The product is prince
The helmsman also counts novelty as one of their strengths. Raymond Weil recently introduced a new feminine range called Jasmine which is a voluptuously round, ultra radiant and feminine collection with curved case. The brilliance of diamonds is dazzling in the set version while the bracelet wraps harmoniously around the wrist. The dial of the watch is embellished with blue-tinted, leaf-shaped hands. “Jasmine collection exudes modernity, classicism and exclusivity,” says Mr Bernheim of the collection which has him spell bound too! The brand also launched the flamboyant masculine collections called Freelancer and Urban Black at BaselWorld Watch & Jewellery Show 2012.

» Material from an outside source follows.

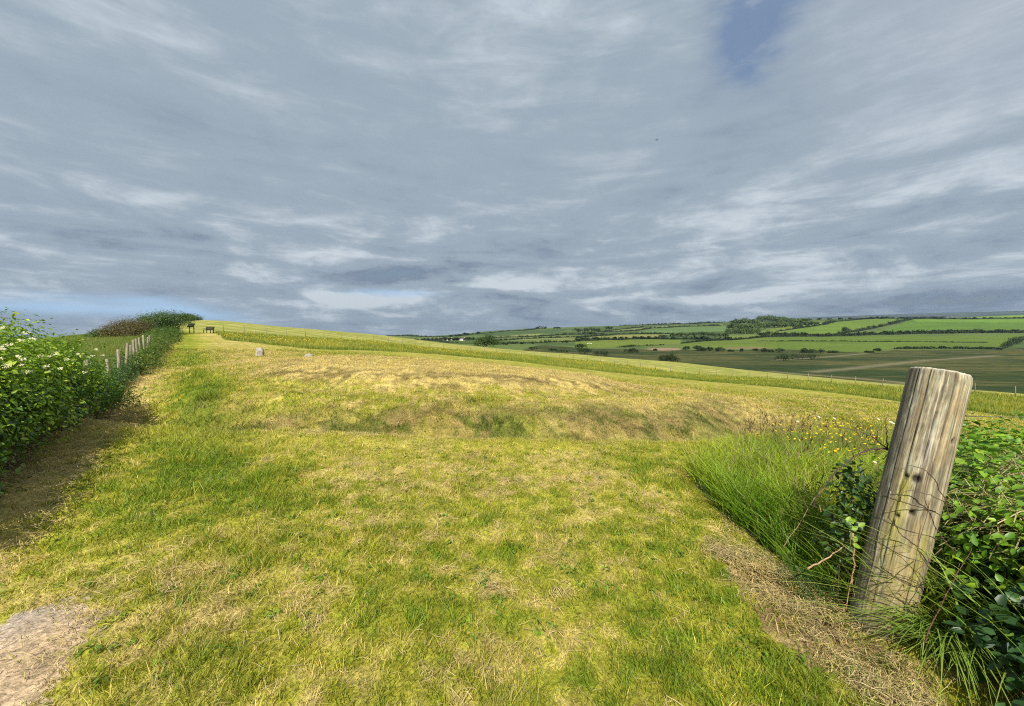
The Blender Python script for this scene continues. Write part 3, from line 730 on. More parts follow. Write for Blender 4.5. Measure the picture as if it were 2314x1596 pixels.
def build_long_grass():
    # uncut patch by the gate post
    n = 50000
    x = rng.uniform(1.9, 8, n*2); y = rng.uniform(1.9, 8.5, n*2)
    wgt = np.minimum(1, (4.0/np.hypot(x, y))**1.2)
    ed = .34*(vn(x*2.3, y*2.3, 301)-.5) + .16*(vn(x*7, y*7, 300)-.5)
    k = in_poly(x+ed, y+ed, TALL) & (rng.random(len(x)) < wgt); x, y = x[k][:n], y[k][:n]
    n = len(x); r = np.hypot(x, y)
    cl = vn(x*2.5, y*2.5, 302); far = sstep(4.0, 6.5, y)
    h = (.32 + .28*cl)*rng.uniform(.55, 1.25, n)*(1 - .42*far)
    c = mix((.11,.225,.011), (.35,.40,.03), np.clip(.75*vn(x*1.4, y*1.4, 303) + .3*far + rng.normal(0, .15, n), 0, 1))
    c *= rng.uniform(.6, 1.4, (n, 1)); c = mix(c, (.30,.27,.08), (rng.random(n) < .07 + .12*far)*.8)
    B = np.stack([x, y, zf(x, y)-.01], -1)
    a1 = blades_arr(B, h, .0088*rng.uniform(.5, 1.5, n)*np.maximum(1, r/4)**.4, rng.uniform(.0, .5, n), rng.uniform(.0, .8, n), c, segs=3, droop=.18)
    # flowering stems with pale seed heads
    j = rng.choice(n, 1500, replace=False); Bs = B[j]
    hs = rng.uniform(.42, .66, 1500)
    a2 = blades_arr(Bs, hs, np.full(1500, .0028), rng.uniform(0, .22, 1500), rng.uniform(0, .2, 1500), np.tile((.22,.23,.06), (1500, 1))*rng.uniform(.7, 1.2, (1500, 1)), segs=3)
    tipz = Bs + 0; tv = a2[0].reshape(1500, 8, 3)
    hd = (tv[:, 6] + tv[:, 7])/2
    a3 = blades_arr(hd - np.array([0, 0, .05]), np.full(1500, .07), np.full(1500, .008), rng.uniform(0, .3, 1500), rng.uniform(0, .2, 1500), np.tile((.33,.27,.12), (1500, 1))*rng.uniform(.6, 1.2, (1500, 1)), segs=2)
    # brown sorrel and dock spikes
    m = 150; xs = rng.uniform(3.3, 7.0, m); ys2 = rng.uniform(4.6, 7.0, m); kk = in_poly(xs, ys2, TALL); xs, ys2 = xs[kk], ys2[kk]; m = len(xs)
    Bd = np.stack([xs, ys2, zf(xs, ys2)], -1); hd2 = rng.uniform(.45, .72, m)
    a4 = blades_arr(Bd, hd2, np.full(m, .006), rng.uniform(0, .15, m), rng.uniform(0, .1, m), np.tile((.12,.10,.03), (m, 1)), segs=2)
    Bt = np.repeat(Bd, 10, axis=0) + np.stack([rng.normal(0, .018, m*10), rng.normal(0, .018, m*10), np.repeat(hd2, 10)*rng.uniform(.6, 1.0, m*10)], -1)
    a5 = blades_arr(Bt, np.full(m*10, .05), np.full(m*10, .010), rng.uniform(0, .8, m*10), rng.uniform(0, .3, m*10), np.tile((.13,.085,.035), (m*10, 1))*rng.uniform(.6, 1.5, (m*10, 1)), segs=2)
    V, Q, C = cat_arr(a1, a2, a3, a4, a5)
    tag(mesh_np('long_grass', V, Q, None, C, M_GRASS), 'tall uncut green grass beside the leaning gate post', 'grass', kind='stuff')
    # meadow strip up the slope and the crop behind the hedge
    n = 260000
    a = rng.uniform(-54, 56, n)*PI/180; r = 19*np.exp(rng.random(n)*math.log(105/19))
    x = r*np.sin(a); y = r*np.cos(a)
    ms = mow_side(x, y); fs = fence_side(x, y); s = hedge_s(x, y)
    k = (ms > 0) & (fs < .8) & (s > -.6); x, y, r, ms = x[k], y[k], r[k], ms[k]; n = len(x)
    q = fbm(x*.35, y*.35, 311, 3)
    c = mix((.14,.20,.018), (.34,.32,.05), np.clip(1.8*(q-.25) + rng.normal(0, .15, n), 0, 1)); c = mix(c, (.075,.135,.012), .75*np.exp(-(ms/1.3)**2))
    h = rng.uniform(.15, .38, n)*(.6+.8*q)
    a1 = blades_arr(np.stack([x, y, zf(x, y)-.02], -1), h, .016*(r/20)*rng.uniform(.6, 1.3, n), rng.uniform(0, .3, n), rng.uniform(0, .4, n), c*rng.uniform(.75, 1.25, (n, 1)))
    m = 60000
    y = 9*np.exp(rng.random(m)*math.log(55/9)); s = rng.uniform(-14, -2.5, m) - .02*y; x = s - .79*y
    c2 = mix((.13,.19,.03), (.24,.25,.06), np.clip(1.6*(fbm(x*.4, y*.4, 312, 3)-.25), 0, 1))
    a2 = blades_arr(np.stack([x, y, zf(x, y)-.02], -1), rng.uniform(.3, .55, m)*np.clip(1.1-y*.006, .7, 1), .010*(y/10)**.8*rng.uniform(.6, 1.3, m), rng.uniform(0, .25, m), rng.uniform(0, .3, m), c2*rng.uniform(.8, 1.2, (m, 1)))
    V, Q, C = cat_arr(a1); tag(mesh_np('meadow_grass', V, Q, None, C, M_GRASS), 'uncut meadow grass in the strip along the wire fence', 'grass', kind='stuff')
    V, Q, C = cat_arr(a2); tag(mesh_np('field_grass', V, Q, None, C, M_GRASS), 'tall pale green grass in the field behind the hedge fence', 'grass', kind='stuff')
    # buttercups colouring the meadow strip: far too many to count
    m = 60000
    a = rng.uniform(-40, 54, m)*PI/180; r = 24*np.exp(rng.random(m)*math.log(100/24)); x = r*np.sin(a); y = r*np.cos(a)
    ms = mow_side(x, y); fs = fence_side(x, y)
    ok = (ms > .8) & (fs < -.3)
    drift = sstep(.52, .74, fbm(x*.09, y*.16, 321, 3))*.10
    for (u, v, w) in [(1420,832,9),(1500,838,9),(1360,826,7),(880,781,10),(1030,790,8),(1100,797,7),(600,768,9),(760,775,8),(1690,862,4),(1900,885,2)]:
        p = hit(u, v); drift = np.maximum(drift, np.exp(-(((x-p[0])/w)**2 + ((y-p[1])/(w*.55))**2)))
    k = ok & (rng.random(m) < np.minimum(drift, .42)*.6); x, y, r = x[k], y[k], r[k]; n = len(x)
    P = np.stack([x, y, zf(x, y) + rng.uniform(.22, .42, n)], -1)
    V, Q, C = leaves_arr(P, norm(rng.normal(size=(n, 3))*.5 + np.array([0, -.5, .8])), rng.normal(size=(n, 3)), .05*(r/30)**.7, .05*(r/30)**.7, np.tile((.72,.48,.01), (n, 1))*rng.uniform(.7, 1.1, (n, 1)))
    V = np.asarray(V)
    tag(mesh_np('meadow_buttercups', V, Q, None, C, M_PETAL), 'drifts of yellow buttercups in the meadow strip', 'flowers', kind='stuff')
build_long_grass()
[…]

Raymond Weil doesn’t make its own movements as of yet. They, however, don’t see the need to as well. “It is not required by our customer base as demonstrated by detailed market study and research. Our watch connoisseurs are fully aware of the special RWG complicated executions we assemble into our watches. They are keen for the brand to keep its renowned price point,” he said. That being said, we do hope that the company will get into movement manufacturing in the future, as a natural progression in the lifecycle of a luxury watch brand.
Competing with the dragon
In today’s gloomy economic scenario, when luxury brands are hopefully looking towards Asia, a natural priority assessment arising today is between India and China. Both are huge countries with two of the largest populations in the world. These colossal proportions translate to dollars in the dreams of many brand managers. India, however, is shattering many of those dreams today. Comparing the two, China, at the moment, is the obvious winner. Mr Bernheim too reinforces the prevalent sentiment, “China’s growth rate in terms of luxury is far better as compared to the India. More that 12% of our sales comes from China whereas India is just 5%. I sometimes feel it is not accurate to compare the two counties as India has still many miles to go to reach that zone of luxury which China has already attained.”
He, however, lives up to his reputation if being an optimistic and charming soul. He sees much more goodness in India still. “I can clearly distinguish the Indian consumer broadly into two categories. Category A comprises of 40-60-year old customers who are all well informed. The second category is aspirational, falls in the 25-30 age bracket, and are in the infancy stage of understanding luxury. I consider both these categories as a strong customer base for Raymond Weil. While Indians are watch collectors and have always shown interest towards luxury watches, most Chinese only so far have one watch – it’s a matter of use for them – but Indians love to collect watches, especially men,” he says.
This not only shows a larger potential for a watch brand in India, but also a much more evolved mindset when it comes to luxury. Maybe we can credit our history of royal tastes for this understanding. So when Mr Bernheim wants to get into the interiors of India quickly for increased business, he can’t be blamed. The next steps for this tireless man include “looking forward to increase presence by engaging the youth and expanding presence in tier 2 cities like Vishakhapatnam, Bhopal, Indore and more.”
With a stylish and optimistic smile, he signs off, as we wished him an uninterrupted vacation.